わたしは,毎週日曜日に時間を使って,少しもじっとしていない大勢の子供たちのためにピアノを弾くとき,それは自分の能力を最大限に活用していないわけではないことに気づき始めました。初等協会で演奏することは「商売」だったのです。わたしは伴奏を提供し,それによってワードの子供たちのすばらしい証を目にする機会を得ていました。初等協会の部屋の隅で過ごす時間が増えるほど,この機会が自分の持っているものが「増えて」いると,ますます心から感じられるようになっています。

召しによって祝福を受ける

わたしはこの召しが霊感に基づくものであったと信じています。召しを受けたのは,わたしが自分の信仰についてもがき苦しみ,しばしば人生に圧倒される思いを抱いていたときでした。この召しは,福音に関する自分の基を強めることと,永遠の真理のシンプルさと美しさに焦点を当てることを思い起こさせてくれました。わたしは自分が仕えている子供たちの傍らで証を強めることができました。それは,召しが持つほんとうの目的の一つです。

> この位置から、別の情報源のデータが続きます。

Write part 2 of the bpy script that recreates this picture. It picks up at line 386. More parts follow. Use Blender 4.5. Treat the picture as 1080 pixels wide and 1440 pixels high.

召しは難しいものであることがあります。時には,自分には資格がないと感じられることや,多くの時間を要することを行うよう召されることがあります。一方,その反対に,受けている召しにおいて自分の能力が最大限に活用されていないと感じることや,自分の努力をもっとほかの場所に向けた方が良いと感じることもあります。しかし主はわたしたちの才能を用いて,奉仕する相手だけでなくわたしたち自身にも祝福をもたらす方法を御存じです。

わたしが自身の経験から学んだように,わたしたちが主に仕えるために払うどのような努力も,わたしたち自身の人生にさらに多くのものをもたらしてくれます。わたしたちが時間と才能を主に奉献するなら,主はいつでもそれをわたしたちの益となるように使ってくださいます。